WHAT IS EXPECTED = Wherever the string "parts" appears, copy the whole line.

THE INPUT =
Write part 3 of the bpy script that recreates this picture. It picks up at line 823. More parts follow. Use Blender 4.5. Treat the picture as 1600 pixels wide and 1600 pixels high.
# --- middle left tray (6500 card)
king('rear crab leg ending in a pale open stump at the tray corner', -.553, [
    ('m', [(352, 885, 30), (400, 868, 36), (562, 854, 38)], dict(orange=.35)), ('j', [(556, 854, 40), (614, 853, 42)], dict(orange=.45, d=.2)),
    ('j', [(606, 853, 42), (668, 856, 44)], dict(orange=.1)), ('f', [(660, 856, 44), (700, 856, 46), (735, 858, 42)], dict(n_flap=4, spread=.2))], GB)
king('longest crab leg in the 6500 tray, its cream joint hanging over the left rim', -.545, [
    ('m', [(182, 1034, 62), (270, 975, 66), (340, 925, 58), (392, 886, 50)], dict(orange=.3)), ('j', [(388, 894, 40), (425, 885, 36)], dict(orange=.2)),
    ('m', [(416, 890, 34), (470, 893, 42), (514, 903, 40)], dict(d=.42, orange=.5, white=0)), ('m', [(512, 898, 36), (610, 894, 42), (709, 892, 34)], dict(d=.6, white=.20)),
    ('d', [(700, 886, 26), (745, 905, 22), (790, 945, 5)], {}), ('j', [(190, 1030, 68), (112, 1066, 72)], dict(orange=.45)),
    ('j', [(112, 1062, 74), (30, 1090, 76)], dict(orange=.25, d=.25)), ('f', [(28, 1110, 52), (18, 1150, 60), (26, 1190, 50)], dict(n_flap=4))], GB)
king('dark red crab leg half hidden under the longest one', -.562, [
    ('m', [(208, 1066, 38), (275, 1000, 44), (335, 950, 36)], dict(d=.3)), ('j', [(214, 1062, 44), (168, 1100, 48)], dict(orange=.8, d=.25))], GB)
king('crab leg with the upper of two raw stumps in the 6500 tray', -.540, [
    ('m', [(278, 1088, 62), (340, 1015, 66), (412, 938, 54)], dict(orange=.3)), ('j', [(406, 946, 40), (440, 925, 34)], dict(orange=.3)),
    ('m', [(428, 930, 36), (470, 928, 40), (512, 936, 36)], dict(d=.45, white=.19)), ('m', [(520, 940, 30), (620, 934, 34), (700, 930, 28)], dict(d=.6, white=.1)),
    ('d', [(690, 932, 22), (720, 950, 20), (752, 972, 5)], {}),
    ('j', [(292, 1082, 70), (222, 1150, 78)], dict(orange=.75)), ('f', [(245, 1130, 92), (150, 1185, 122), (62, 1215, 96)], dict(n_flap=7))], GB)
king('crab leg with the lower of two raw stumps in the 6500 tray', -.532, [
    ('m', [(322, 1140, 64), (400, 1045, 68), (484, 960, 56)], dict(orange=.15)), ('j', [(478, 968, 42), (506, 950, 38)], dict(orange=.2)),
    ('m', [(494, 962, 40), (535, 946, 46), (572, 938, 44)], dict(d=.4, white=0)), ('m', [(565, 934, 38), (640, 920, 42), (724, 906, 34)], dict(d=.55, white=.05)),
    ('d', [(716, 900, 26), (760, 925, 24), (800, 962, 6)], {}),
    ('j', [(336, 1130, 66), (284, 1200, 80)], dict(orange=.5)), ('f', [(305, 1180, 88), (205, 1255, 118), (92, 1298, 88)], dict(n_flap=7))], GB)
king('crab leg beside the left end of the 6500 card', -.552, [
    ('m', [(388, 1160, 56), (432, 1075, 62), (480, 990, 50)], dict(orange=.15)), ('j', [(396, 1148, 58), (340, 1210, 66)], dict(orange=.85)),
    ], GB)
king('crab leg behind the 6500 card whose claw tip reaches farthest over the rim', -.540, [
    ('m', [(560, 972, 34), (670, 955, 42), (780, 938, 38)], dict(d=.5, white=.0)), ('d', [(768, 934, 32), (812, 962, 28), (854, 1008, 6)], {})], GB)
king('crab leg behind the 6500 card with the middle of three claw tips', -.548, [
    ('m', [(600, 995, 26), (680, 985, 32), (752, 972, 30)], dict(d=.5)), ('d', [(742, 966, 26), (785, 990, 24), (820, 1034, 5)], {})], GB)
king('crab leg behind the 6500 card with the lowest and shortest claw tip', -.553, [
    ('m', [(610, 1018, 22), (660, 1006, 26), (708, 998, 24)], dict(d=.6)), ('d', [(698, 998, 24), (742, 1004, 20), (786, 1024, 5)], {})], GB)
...
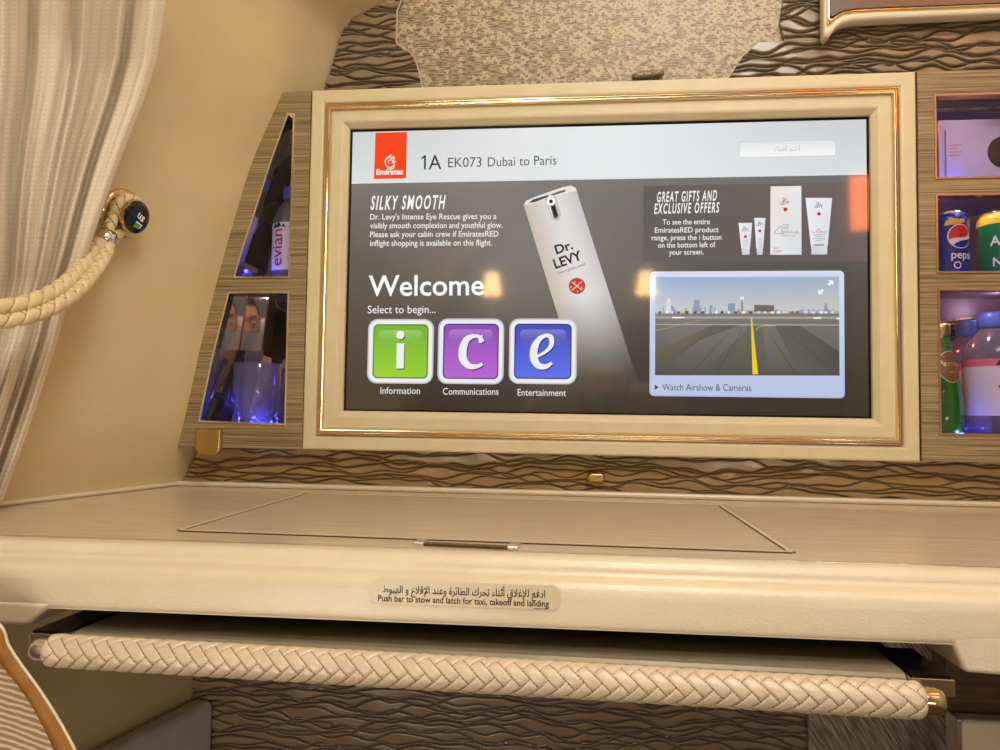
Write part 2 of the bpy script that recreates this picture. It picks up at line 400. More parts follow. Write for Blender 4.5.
==
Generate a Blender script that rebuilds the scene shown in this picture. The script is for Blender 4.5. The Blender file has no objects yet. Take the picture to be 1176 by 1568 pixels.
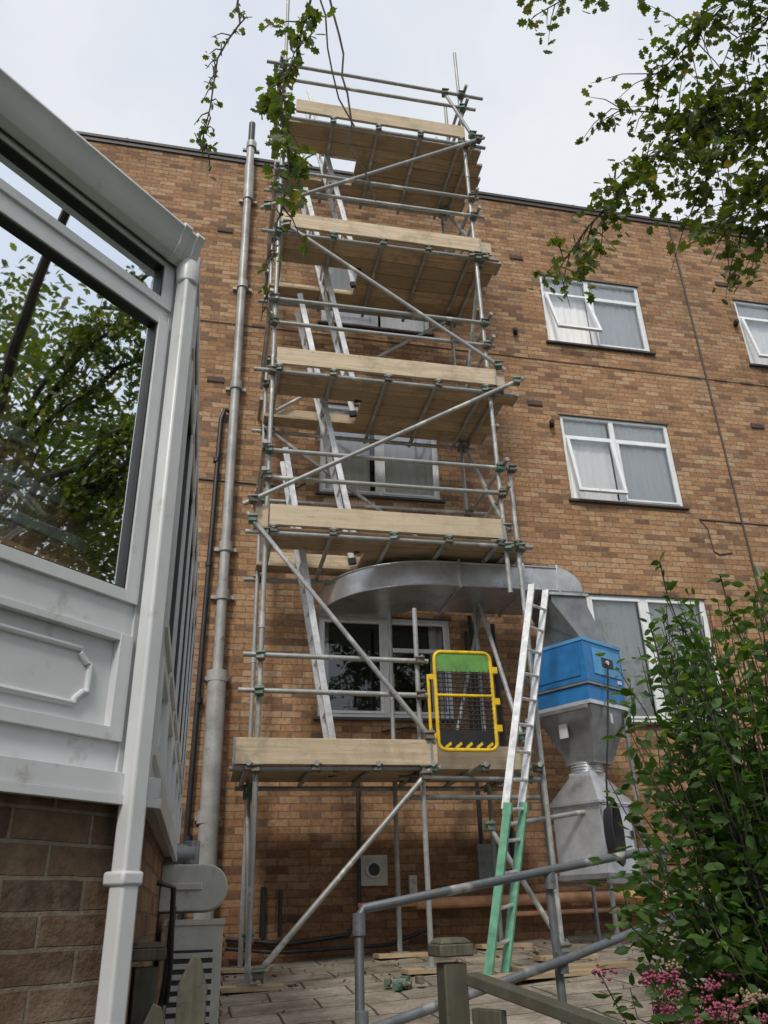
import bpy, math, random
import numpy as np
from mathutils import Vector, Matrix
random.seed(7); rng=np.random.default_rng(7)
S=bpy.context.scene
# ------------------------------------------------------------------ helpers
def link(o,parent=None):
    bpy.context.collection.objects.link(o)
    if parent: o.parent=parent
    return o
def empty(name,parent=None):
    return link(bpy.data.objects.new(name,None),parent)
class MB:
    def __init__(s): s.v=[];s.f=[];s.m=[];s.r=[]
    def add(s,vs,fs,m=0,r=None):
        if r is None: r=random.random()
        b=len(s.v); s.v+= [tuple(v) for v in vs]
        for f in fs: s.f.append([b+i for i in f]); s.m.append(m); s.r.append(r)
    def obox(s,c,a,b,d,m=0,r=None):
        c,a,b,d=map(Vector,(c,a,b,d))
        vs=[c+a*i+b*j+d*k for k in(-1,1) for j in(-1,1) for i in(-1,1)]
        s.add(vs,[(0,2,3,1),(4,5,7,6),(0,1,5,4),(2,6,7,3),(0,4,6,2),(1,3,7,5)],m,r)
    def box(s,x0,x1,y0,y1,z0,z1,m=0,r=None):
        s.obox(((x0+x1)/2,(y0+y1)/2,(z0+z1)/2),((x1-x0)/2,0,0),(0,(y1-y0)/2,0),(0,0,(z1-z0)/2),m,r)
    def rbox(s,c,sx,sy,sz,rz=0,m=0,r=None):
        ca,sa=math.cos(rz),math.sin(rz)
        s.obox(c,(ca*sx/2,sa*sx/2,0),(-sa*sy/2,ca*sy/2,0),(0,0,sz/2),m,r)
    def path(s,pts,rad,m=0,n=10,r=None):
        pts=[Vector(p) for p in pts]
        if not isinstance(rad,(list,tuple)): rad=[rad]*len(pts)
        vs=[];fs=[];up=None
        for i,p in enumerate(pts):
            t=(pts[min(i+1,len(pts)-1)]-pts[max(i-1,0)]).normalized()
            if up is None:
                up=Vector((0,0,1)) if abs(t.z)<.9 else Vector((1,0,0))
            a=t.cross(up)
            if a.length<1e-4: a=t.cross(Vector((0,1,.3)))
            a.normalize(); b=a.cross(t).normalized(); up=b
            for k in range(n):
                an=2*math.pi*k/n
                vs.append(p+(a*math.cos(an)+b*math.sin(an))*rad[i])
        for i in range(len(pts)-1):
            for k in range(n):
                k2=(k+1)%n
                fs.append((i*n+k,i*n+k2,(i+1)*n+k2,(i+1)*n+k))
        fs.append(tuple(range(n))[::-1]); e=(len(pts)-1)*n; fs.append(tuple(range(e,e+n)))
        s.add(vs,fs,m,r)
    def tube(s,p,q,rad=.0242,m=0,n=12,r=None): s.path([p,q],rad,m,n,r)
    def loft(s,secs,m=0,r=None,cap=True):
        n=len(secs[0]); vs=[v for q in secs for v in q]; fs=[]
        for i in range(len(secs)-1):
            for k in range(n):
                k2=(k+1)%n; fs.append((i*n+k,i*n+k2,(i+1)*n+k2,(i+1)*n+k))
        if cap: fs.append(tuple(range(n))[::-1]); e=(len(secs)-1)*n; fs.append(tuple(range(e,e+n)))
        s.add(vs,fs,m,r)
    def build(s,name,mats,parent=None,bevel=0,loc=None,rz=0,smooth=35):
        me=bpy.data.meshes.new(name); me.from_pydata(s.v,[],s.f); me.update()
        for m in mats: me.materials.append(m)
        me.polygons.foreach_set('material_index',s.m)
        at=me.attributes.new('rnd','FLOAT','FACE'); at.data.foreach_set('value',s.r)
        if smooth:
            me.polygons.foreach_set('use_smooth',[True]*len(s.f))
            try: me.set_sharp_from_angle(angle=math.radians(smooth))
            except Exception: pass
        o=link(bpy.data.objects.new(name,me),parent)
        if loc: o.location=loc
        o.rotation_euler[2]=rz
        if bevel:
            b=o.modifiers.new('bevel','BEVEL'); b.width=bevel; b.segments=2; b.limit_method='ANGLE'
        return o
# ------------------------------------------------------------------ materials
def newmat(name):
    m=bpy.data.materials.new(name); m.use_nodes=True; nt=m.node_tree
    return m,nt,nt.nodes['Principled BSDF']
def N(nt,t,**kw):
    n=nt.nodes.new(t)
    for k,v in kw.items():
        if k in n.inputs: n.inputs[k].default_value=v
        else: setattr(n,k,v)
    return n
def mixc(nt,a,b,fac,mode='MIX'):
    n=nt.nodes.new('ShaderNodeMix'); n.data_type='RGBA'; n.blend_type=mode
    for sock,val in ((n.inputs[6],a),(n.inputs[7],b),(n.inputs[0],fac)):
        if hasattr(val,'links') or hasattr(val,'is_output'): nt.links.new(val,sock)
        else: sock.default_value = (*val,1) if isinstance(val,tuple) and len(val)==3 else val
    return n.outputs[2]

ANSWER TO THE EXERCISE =
Write part 3 of the bpy script that recreates this picture. It picks up at line 823. More parts follow. Use Blender 4.5. Treat the picture as 1600 pixels wide and 1600 pixels high.
Write part 2 of the bpy script that recreates this picture. It picks up at line 400. More parts follow. Write for Blender 4.5.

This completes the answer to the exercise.